Much like the muddled political transition overseen by Egypt’s Supreme Council of the Armed Forces (SCAF), transitional justice has been characterized by ad hoc decision-making and suffered from a fundamental lack of transparency and popular participation. The outcome of Egypt’s extended struggle for political supremacy—parliamentary elections are due to take place in November 2011 and presidential balloting at a date still to be determined—will shape the depth and scope of transitional justice efforts. Based on the reactionary posture of the SCAF during its tenure as Egypt’s ruling authority, it is a near certainty that transitional justice efforts will remain rudimentary until such time as civilian authority is reinstated. The transition to civilian authority will provide an opportunity to revisit those areas that have been neglected during SCAF’s control. Renewed focus on justice, accountability, and equality before the law would also provide a significant link to the ethos that animated Egypt’s unexpected uprising and direct attention to those lofty goals at a time when prosaic and flawed politics are becoming the central focus of the country’s attention.
Transitional justice will be highly contested within Egyptian society. The goals of these efforts are not simply retributive, although punishment and deterrence through prosecutorial action are certainly important results. Addressing the claims of the former regime’s victims would help in establishing a credible basis for political reconciliation. The creation of an unimpeachable historical record of the excesses and abuses of the Mubarak regime would play a significant role in the difficult long-term task of forming an open and accountable political culture.
The normative value of transitional justice efforts would also have political utility if implemented judiciously, as efforts at increasing accountability for past regime crimes would be an important route to ensuring the supremacy of civilian governance and bolstering the country’s democratic infrastructure. This type of initiative could also play an important part in nurturing judicial independence as a check against future official abuse.
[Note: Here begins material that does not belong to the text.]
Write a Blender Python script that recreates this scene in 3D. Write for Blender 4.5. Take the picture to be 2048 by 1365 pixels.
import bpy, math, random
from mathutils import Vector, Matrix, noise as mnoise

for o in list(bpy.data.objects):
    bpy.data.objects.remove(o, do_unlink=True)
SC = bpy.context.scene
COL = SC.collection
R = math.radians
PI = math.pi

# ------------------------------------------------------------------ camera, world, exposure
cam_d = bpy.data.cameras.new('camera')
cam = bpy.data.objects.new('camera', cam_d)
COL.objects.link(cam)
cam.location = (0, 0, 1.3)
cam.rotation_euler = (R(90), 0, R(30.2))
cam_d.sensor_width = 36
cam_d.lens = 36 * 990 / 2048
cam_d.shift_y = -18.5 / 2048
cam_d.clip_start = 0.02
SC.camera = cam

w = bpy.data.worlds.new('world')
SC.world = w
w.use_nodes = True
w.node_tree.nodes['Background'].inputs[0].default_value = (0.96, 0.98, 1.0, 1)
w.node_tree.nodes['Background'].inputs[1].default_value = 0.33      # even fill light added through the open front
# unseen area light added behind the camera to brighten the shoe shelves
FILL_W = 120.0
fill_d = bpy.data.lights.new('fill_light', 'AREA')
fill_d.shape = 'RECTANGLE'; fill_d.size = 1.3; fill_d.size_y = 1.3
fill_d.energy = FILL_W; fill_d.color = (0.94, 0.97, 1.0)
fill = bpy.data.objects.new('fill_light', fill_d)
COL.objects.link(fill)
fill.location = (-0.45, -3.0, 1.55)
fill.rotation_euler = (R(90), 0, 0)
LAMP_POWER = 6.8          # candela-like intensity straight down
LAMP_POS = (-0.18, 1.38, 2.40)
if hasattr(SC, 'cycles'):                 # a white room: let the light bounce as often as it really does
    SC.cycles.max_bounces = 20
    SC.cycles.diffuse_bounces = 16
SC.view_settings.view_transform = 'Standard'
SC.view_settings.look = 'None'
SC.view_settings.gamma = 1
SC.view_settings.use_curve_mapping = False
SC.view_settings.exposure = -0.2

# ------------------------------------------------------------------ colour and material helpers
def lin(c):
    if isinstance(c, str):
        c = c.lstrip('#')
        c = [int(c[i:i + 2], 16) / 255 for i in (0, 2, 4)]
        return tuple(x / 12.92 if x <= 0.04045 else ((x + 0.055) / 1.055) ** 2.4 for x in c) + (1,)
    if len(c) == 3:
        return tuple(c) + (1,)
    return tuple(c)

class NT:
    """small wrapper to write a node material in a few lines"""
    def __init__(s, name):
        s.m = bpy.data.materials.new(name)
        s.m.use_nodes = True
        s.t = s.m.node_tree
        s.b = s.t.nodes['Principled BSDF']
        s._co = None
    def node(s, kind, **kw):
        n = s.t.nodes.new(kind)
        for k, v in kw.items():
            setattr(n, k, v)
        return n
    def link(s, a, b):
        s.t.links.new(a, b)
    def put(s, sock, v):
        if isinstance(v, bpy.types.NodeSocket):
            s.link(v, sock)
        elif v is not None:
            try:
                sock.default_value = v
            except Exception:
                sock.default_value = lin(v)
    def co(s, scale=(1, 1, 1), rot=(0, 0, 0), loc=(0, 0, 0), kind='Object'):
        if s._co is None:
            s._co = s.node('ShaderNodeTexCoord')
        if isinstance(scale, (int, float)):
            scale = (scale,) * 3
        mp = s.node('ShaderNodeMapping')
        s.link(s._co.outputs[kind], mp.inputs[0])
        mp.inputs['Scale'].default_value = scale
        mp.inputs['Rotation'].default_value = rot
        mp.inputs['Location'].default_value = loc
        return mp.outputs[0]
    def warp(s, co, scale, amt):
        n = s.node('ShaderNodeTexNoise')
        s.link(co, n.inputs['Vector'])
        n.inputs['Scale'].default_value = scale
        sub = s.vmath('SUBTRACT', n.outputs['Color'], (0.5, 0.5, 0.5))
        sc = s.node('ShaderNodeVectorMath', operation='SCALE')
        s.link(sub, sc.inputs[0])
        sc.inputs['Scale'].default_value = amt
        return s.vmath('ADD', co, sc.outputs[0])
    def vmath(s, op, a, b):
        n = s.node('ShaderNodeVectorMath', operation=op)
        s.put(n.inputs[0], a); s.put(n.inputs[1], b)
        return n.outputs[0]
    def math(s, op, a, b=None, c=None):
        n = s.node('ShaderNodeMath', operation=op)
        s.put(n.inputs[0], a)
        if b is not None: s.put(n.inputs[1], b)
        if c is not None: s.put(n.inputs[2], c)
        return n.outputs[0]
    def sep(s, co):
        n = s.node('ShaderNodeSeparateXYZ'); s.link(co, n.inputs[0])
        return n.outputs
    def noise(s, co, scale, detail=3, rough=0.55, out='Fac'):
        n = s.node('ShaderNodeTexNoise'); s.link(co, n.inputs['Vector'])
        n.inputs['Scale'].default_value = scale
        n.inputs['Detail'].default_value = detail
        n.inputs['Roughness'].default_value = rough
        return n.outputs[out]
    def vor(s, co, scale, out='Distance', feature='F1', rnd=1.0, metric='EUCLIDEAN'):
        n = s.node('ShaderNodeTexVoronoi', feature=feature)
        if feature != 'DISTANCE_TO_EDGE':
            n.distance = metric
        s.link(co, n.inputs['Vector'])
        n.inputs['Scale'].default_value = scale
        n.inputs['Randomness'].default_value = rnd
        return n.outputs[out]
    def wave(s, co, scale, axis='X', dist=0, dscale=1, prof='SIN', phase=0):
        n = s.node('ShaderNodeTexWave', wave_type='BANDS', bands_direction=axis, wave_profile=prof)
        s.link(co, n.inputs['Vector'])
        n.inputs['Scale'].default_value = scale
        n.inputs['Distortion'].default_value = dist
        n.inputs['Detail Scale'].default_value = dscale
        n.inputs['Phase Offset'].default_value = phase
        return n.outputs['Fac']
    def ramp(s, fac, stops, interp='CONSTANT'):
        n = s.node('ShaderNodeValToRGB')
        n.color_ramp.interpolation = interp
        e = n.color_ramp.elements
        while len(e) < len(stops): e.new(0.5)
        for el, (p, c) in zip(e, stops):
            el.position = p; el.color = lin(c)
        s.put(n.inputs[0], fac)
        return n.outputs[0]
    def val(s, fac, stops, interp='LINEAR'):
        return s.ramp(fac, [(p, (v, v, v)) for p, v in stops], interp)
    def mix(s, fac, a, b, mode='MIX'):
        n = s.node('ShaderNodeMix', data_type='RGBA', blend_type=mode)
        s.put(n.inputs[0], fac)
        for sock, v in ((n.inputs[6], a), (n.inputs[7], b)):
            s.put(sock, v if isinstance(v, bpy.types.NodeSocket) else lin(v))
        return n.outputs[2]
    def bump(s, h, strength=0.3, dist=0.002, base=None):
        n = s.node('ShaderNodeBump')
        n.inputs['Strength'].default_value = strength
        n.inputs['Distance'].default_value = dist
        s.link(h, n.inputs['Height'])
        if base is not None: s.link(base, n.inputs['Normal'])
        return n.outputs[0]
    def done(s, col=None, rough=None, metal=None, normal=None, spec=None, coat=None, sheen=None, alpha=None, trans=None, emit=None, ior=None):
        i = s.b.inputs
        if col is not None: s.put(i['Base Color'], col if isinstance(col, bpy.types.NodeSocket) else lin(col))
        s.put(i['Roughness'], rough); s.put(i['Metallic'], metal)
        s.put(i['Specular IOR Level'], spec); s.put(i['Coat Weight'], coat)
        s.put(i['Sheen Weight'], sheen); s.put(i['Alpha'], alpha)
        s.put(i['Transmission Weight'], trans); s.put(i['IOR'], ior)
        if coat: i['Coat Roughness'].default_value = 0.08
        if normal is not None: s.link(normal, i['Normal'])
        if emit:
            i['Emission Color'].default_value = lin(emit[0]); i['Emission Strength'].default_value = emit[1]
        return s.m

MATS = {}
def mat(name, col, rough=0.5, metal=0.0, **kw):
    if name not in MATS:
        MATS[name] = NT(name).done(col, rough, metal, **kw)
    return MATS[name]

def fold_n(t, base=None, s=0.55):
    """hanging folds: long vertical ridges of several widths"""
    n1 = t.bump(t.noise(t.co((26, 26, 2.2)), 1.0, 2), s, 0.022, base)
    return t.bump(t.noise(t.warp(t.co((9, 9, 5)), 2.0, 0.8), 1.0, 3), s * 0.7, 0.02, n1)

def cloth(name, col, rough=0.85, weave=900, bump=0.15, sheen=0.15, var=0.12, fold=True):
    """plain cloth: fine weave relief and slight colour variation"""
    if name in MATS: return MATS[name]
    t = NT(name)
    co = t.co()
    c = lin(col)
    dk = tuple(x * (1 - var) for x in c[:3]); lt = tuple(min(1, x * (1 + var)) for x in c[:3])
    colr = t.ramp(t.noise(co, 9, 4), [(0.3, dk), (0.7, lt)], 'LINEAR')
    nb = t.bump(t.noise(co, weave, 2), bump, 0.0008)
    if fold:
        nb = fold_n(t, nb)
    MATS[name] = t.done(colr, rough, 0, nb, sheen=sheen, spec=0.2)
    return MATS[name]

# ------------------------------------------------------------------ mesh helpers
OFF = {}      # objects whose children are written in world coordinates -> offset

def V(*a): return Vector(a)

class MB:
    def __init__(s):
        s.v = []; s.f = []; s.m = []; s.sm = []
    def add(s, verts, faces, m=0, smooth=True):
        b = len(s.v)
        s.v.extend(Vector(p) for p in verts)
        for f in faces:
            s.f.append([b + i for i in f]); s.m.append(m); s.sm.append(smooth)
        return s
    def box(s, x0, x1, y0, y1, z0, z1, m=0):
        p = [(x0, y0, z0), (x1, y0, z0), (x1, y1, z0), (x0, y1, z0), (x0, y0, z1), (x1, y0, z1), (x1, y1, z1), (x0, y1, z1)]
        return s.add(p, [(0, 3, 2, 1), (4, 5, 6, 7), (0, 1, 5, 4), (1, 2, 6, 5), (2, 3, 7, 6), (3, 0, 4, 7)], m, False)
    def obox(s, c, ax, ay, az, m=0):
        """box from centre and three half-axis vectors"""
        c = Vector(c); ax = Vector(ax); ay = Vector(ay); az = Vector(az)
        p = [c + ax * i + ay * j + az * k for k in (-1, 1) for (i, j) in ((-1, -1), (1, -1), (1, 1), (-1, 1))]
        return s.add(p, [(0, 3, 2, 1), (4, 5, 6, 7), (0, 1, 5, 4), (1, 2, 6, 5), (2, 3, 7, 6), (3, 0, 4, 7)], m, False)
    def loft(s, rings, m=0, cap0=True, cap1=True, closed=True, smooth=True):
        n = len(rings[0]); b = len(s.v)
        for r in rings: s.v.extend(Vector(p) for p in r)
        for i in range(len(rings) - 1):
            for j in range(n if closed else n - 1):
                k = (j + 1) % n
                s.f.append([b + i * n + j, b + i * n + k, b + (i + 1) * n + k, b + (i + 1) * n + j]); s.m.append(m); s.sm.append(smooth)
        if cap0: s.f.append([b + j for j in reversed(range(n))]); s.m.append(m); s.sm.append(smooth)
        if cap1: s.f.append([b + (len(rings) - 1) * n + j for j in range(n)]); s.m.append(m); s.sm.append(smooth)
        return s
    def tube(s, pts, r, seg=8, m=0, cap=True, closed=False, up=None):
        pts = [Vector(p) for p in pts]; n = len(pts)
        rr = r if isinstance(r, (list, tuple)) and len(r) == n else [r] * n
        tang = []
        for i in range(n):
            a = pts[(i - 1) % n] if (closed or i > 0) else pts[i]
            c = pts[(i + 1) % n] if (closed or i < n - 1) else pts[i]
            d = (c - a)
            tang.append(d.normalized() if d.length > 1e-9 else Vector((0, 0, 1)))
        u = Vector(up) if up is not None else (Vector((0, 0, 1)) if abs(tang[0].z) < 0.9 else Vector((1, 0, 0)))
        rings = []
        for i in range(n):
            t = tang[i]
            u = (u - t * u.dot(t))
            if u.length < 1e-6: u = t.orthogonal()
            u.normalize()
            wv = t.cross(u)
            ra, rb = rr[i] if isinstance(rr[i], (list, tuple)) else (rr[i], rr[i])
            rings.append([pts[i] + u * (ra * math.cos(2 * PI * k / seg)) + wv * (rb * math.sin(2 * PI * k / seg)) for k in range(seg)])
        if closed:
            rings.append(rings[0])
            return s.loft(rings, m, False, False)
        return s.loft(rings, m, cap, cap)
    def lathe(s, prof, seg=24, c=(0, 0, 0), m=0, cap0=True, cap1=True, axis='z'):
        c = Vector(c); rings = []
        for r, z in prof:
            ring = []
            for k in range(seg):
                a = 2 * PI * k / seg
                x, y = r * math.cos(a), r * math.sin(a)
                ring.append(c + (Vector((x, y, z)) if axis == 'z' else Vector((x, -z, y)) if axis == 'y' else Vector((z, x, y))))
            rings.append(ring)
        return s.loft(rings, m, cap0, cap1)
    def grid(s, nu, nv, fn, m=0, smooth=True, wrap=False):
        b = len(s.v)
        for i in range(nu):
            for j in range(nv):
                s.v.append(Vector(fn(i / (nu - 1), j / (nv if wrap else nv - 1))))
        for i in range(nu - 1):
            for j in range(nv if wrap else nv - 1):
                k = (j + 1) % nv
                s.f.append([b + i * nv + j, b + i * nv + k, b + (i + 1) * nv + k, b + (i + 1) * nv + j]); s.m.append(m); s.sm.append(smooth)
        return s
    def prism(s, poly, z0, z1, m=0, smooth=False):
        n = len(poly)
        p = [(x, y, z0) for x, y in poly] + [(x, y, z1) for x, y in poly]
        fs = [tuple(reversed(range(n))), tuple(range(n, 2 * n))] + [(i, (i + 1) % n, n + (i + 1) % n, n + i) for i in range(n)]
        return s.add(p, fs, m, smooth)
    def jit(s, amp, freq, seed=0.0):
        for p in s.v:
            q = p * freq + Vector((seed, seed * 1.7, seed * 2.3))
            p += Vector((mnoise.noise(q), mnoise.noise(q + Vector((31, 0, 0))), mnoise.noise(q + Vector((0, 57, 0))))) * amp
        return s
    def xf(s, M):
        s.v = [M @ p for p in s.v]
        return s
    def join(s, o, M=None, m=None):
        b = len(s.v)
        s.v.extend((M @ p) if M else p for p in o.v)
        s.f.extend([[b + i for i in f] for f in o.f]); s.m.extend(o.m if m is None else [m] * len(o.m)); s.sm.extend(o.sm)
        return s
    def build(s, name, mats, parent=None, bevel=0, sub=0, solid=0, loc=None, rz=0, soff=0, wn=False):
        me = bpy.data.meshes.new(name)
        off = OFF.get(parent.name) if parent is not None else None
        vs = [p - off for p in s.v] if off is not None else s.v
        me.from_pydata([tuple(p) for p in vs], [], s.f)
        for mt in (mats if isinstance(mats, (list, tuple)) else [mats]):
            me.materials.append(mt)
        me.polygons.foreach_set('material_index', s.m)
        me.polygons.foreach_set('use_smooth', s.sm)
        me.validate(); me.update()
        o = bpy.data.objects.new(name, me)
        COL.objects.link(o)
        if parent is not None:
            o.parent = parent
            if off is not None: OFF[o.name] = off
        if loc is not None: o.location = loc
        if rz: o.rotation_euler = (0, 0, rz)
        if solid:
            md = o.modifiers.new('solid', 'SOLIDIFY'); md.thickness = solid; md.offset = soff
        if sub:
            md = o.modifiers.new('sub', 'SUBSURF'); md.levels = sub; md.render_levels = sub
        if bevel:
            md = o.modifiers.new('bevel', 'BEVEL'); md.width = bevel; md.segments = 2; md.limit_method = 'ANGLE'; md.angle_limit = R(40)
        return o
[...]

The Egyptian military would likely be much more comfortable with a discrete focus on the excesses of Egypt’s crony-capitalist economy and the violence associated with the repression of the January 25 uprising. The military has played a less pronounced political role in recent years, but a more probing initiative that sought to speak to the systematic crimes of the former regime and its predecessors would more directly implicate the military in light of its central role within Egypt’s authoritarian superstructure. This is particularly the case for earlier periods when Egypt could be described as a military state and society, and the military and its officer corps were implicated directly in day-to-day repression. As such, the military would be averse to broader efforts seeking to document state repression during the time of Gamal Abdel Nasser and Anwar Sadat, in addition to the years of Mubarak’s rule. Demonstrating credibly the repression that has characterized the Egyptian state since the Free Officers’ Movement and the toppling of King Farouk in 1952, however, would have the benefits of reinforcing the imperative to break with the past and lending legitimacy to civilian efforts to limit military interference in governance.